“YO coincido con Winston –mensaje de la lectora amiga– hacen falta más espacios para la cultura”. “El teatro apenas sobrevive, y es por iniciativa particular de unos pocos campeones que se resisten a la indiferencia”. La amiga exfuncionaria: “A falta de espacios de sana recreación pareciera que la política es el gran entretenimiento, incluso para el gran segmento de población que dice no tener preferencia partidaria”. “Y a propósito de la noria y demás, yo veo venir un siguiente artículo suyo titulado: “vértigos” por lo de la rueda de Chicago y deportes extremos…”. La amiga que no es madrugadora: “Hoy, me despierto temprano y leo tu editorial y me siento nostálgica, pero no triste, más bien agradecida de haber disfrutado de los tiempos que me ha tocado vivir”. “He disfrutado cada año que he vivido y de eso le doy gracias a Dios”. “Entre otras cosas porque, como dice Winston, un libro era lo que te acompañaba siempre y eso me enseñó a saber buscar en estos «chunches» solo lo importante”. “Y también lo disfruto”.
Alusivo al cierre: (Ya aclaraste –entra el Sisimite– tu preferencia por lo autóctono, que a vos te gusta que te lleven a los pueblos a ver carreras de cinta. Toda esta trifulca arranca de una apreciación tuya que la ciudad adolece de sitios de esparcimiento, así que la gente, los fines de semana, agarra en procesión a las pupuseras a orillas de la carretera, a comer elotes. -Antes –ironiza Winston– de la era tecnológica que hizo de esos chunches hipnótico entretenimiento de los adictos, para muchos la compañía de un buen libro era suficiente pasatiempo. También estaba la ronda a El Obelisco a contratar músicos para ir a dar serenatas, a los billares, a los bares, al parque La Concordia a espantar palomas, al boliche, a los “drive in” y algunos al Country Club. Pero lo más natural del mundo era ver a los papás con sus retoños rodeando la pista de Toncontín, apostados en algún lugar estratégico, viendo aviones despegar y aterrizar). Escribe la amiga jurista: “Se lo leí a mi mamá y riéndose me dice, respecto a la segunda parte: pensar que todo eso lo hacíamos nosotros”. “En la ciudad de donde ella es originaria, la feria es en julio; y desde que comenzaban nuestras vacaciones íbamos a visitar a nuestros abuelos; así que participábamos activamente en la antesala y en la feria siempre éramos parte de las niñas que entregaban su banda en las carreras de rosquillas y también en las carreras de cintas”. “Al finalizar, los jinetes que habían obtenido nuestra cinta nos llevaban a caballo a almorzar”.

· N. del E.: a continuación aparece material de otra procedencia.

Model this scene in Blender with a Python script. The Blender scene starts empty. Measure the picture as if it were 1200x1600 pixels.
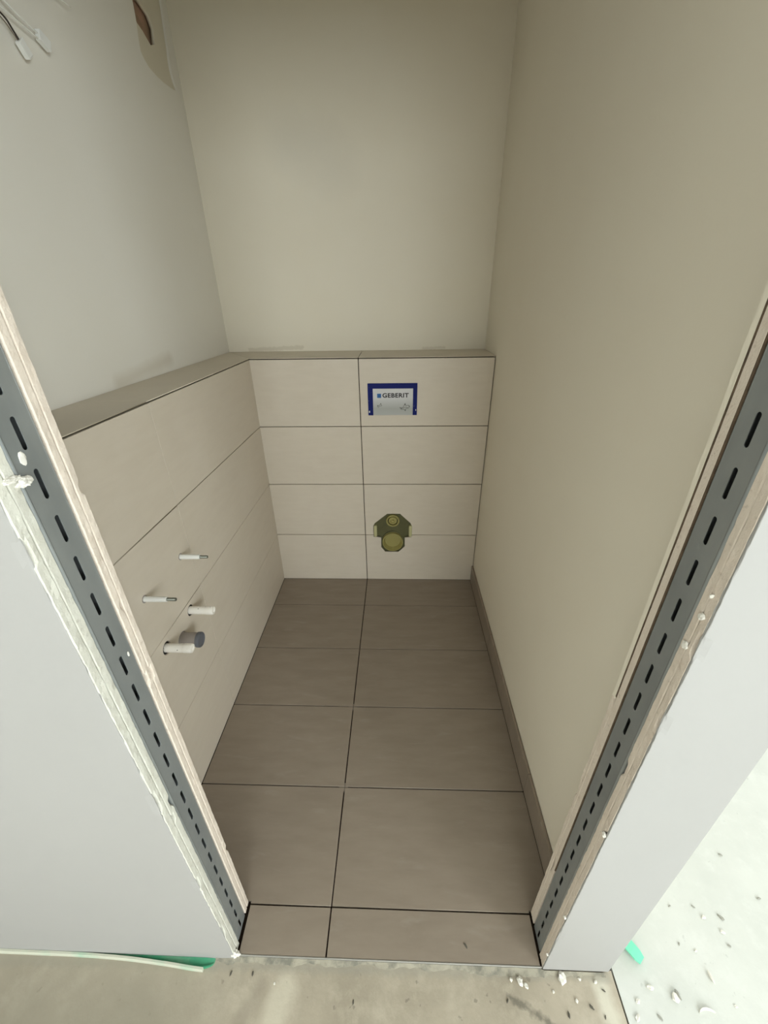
import bpy, bmesh, math, random
from mathutils import Matrix, Vector, noise

random.seed(7)
S = bpy.context.scene
COL = S.collection

# ------------------------------------------------------------------ camera
cam_d = bpy.data.cameras.new('camera')
cam_d.sensor_fit = 'VERTICAL'
cam_d.sensor_height = 36.0
cam_d.sensor_width = 27.0
cam_d.lens = 631.14 / 1600 * 36.0
cam_d.clip_start = 0.01
cam = bpy.data.objects.new('camera', cam_d)
COL.objects.link(cam)
_r = Vector((0.99940396, 0.03141328, -0.01431527))
_u = Vector((-0.00215952, 0.4707571, 0.88226022))
_f = Vector((-0.0344537, 0.88170344, -0.47054434))
cam.matrix_world = Matrix(((_r.x, _u.x, -_f.x, 0.1760), (_r.y, _u.y, -_f.y, -0.4359),
                           (_r.z, _u.z, -_f.z, 1.4417), (0, 0, 0, 1)))
S.camera = cam

# ------------------------------------------------------------------ light
S.view_settings.view_transform = 'Standard'
S.view_settings.look = 'None'
S.view_settings.gamma = 1.0
S.view_settings.use_curve_mapping = False
S.view_settings.exposure = 0.0

world = bpy.data.worlds.new('daylight')
S.world = world
world.use_nodes = True
bg = world.node_tree.nodes['Background']
bg.inputs['Color'].default_value = (0.80, 0.90, 1.0, 1)
bg.inputs['Strength'].default_value = 0.5


def area_light(name, loc, rot, sx, sy, power, color=(0.90, 0.97, 1.0)):
    d = bpy.data.lights.new(name, 'AREA')
    d.shape = 'RECTANGLE'
    d.size, d.size_y = sx, sy
    d.energy = power
    d.color = color
    o = bpy.data.objects.new(name, d)
    o.location = loc
    o.rotation_euler = rot
    COL.objects.link(o)
    return o


# daylight through the side windows; unseen rear pair added to brighten the small room
area_light('window_daylight_side', (2.86, 1.35, 1.25), (0, math.radians(90), 0), 2.2, 1.8, 33)
area_light('window_daylight_side_b', (2.86, -2.9, 1.6), (0, math.radians(90), 0), 1.4, 1.6, 108)
area_light('window_daylight_side_c', (2.86, -1.4, 1.6), (0, math.radians(90), 0), 1.4, 1.0, 9)
area_light('window_daylight_rear', (0.82, -4.96, 1.75), (math.radians(90), 0, 0), 1.2, 1.3, 78)
area_light('window_daylight_rear_b', (2.0, -4.96, 1.75), (math.radians(90), 0, 0), 1.2, 1.3, 32)

# ------------------------------------------------------------------ dimensions (metres)
XL, XR, YB = -0.4838, 0.6001, 1.4395       # tiled left face, right wall, tiled back face
YW, XW = 1.6978, -0.6682                   # painted back wall, painted left wall
JL, JR = -0.2254, 0.5286                   # door reveals
YO, YI = -0.0830, 0.0205                   # outer / inner face of the door wall
ZC = 2.52
HF = -0.012                                # bare floor outside
CX = 0.685                                 # outside corner of the partition


# ------------------------------------------------------------------ materials
def lin(c):
    c = c / 255.0
    return c / 12.92 if c <= 0.04045 else ((c + 0.055) / 1.055) ** 2.4


def s(r, g, b):
    return (lin(r), lin(g), lin(b), 1.0)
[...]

(Te cuento –entra el Sisimite– un acontecimiento gracioso que presencié una vez que estuve en una fiesta patronal en México. Uno de los caballos se detenía bruscamente cada vez que veía las cintas ondear con el viento. Al parecer, le daban miedo o pensaba que eran serpientes. El jinete insistió tres veces y al final tuvo que retirarse entre risas de todos los asistentes. -¿No sería –se ríe Winston– que vos te fuiste a esconder cerca del tendido de las argollas y las cintas, y asustabas al caballo, cuando te asomabas? -Serás gracejo –responde molesto el Sisimite– has de saber que una cosa es caer en gracia y otra hacerse el gracioso. Contá vos tus historias de cuando decís que te llevaron a ver las carreras de cinta. Bueno, –suspira Winston– complaciendo peticiones. Una feria a la que fui en uno de los pueblos de acá, un niño quiso participar en la carrera de cintas, pero no tenía caballo, así que llegó montado en un burro. Cuando le tocó su turno, el burro trotó hasta donde estaba el tendido y se detuvo debajo de las cintas, negándose a moverse. El niño, que montaba chuña, le daba maceta con una varita de junco y lo espoleaba con los tobillos. Pero no hubo forma que el burrito se moviera ni para atrás ni para adelante. El auditorio estalló en carcajadas. No sin antes decidir, por aclamación, darle un premio por “el participante más persistente”. Y no fue solo premio de consolación, ya que cuando acabó la feria vimos al chigüín alejarse en su burrito con una muchacha montada al anca).